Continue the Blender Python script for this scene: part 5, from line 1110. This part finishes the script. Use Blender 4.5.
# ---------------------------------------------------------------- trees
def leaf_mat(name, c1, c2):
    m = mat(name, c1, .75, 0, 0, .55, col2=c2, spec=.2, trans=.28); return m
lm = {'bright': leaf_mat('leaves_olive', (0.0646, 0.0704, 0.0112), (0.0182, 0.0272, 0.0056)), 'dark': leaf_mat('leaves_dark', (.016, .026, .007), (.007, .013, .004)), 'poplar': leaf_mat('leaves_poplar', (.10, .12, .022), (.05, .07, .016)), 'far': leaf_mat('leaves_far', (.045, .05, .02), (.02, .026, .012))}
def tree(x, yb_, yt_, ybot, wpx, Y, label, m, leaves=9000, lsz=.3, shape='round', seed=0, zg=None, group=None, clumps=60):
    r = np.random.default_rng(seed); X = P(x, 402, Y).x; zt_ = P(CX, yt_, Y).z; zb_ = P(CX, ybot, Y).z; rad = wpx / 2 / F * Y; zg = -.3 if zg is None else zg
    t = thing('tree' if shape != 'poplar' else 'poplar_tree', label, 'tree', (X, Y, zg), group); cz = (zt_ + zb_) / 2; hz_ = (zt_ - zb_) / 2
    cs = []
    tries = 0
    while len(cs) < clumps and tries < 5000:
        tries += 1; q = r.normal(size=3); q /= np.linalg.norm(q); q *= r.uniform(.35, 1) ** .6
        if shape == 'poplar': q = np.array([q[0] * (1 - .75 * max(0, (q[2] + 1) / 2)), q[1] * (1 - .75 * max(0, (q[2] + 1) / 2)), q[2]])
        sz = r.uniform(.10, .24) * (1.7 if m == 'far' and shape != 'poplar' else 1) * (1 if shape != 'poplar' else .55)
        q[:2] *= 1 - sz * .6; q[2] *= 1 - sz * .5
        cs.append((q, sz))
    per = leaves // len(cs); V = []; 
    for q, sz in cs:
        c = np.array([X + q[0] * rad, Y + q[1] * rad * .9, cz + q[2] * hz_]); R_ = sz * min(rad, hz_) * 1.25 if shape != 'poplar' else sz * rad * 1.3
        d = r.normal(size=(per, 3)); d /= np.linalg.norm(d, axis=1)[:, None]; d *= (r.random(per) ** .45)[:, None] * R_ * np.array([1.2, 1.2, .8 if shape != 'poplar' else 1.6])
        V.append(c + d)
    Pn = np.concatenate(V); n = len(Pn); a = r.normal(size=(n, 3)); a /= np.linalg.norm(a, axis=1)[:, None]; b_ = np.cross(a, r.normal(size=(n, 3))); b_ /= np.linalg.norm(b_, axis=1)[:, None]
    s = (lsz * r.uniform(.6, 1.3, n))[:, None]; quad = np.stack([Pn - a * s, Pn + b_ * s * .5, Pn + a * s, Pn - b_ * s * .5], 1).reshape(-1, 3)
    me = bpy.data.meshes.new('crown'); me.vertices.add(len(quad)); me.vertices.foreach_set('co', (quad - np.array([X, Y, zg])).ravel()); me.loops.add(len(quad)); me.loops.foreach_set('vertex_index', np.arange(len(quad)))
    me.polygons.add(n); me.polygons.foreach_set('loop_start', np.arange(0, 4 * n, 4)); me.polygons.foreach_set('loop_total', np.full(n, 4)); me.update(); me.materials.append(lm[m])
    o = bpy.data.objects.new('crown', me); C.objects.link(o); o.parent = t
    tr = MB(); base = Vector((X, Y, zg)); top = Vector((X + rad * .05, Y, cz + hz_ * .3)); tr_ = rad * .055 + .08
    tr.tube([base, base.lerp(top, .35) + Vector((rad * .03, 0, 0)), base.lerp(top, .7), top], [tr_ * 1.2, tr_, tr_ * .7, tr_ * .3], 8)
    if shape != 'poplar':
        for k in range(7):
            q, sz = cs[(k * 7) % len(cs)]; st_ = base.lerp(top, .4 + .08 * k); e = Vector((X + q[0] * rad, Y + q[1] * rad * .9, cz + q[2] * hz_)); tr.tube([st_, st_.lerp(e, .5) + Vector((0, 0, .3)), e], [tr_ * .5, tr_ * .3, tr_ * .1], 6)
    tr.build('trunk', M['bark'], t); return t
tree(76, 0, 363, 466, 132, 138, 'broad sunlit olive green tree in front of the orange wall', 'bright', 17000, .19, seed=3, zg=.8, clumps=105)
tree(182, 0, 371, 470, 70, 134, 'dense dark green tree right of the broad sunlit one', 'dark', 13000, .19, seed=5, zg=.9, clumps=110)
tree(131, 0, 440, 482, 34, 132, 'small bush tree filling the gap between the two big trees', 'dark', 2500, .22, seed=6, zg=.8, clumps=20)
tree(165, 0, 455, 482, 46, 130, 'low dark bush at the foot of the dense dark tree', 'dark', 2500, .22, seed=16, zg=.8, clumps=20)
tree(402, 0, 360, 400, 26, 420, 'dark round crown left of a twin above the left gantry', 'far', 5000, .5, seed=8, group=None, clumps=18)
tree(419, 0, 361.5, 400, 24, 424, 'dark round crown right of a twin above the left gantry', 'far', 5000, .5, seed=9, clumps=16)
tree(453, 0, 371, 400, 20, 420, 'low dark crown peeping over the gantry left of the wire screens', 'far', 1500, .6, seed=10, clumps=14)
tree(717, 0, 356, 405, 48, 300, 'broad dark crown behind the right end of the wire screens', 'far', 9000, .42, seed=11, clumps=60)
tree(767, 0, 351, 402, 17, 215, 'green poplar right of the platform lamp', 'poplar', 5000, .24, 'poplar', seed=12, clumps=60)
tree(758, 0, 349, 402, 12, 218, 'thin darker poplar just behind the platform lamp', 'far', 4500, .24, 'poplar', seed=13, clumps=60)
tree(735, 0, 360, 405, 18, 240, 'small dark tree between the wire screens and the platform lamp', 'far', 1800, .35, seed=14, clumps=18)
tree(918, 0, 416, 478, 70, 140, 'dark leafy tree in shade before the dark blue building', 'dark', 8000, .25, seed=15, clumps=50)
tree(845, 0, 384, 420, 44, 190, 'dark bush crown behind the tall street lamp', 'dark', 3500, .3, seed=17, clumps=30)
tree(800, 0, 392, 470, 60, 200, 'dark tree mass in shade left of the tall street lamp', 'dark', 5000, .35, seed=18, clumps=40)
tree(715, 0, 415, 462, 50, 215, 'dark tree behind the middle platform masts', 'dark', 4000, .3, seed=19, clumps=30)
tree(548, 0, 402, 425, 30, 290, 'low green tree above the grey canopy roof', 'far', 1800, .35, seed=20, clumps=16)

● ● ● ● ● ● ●

Work instructions >> Print only the lines from the top of the data above down to the line holding "m = mat(name, c1, .75, 0, 0, .55, col2=c2, spec=.2, trans=.28);", inclusive.

Task result >>
Continue the Blender Python script for this scene: part 5, from line 1110. This part finishes the script. Use Blender 4.5.
# ---------------------------------------------------------------- trees
def leaf_mat(name, c1, c2):
    m = mat(name, c1, .75, 0, 0, .55, col2=c2, spec=.2, trans=.28); return m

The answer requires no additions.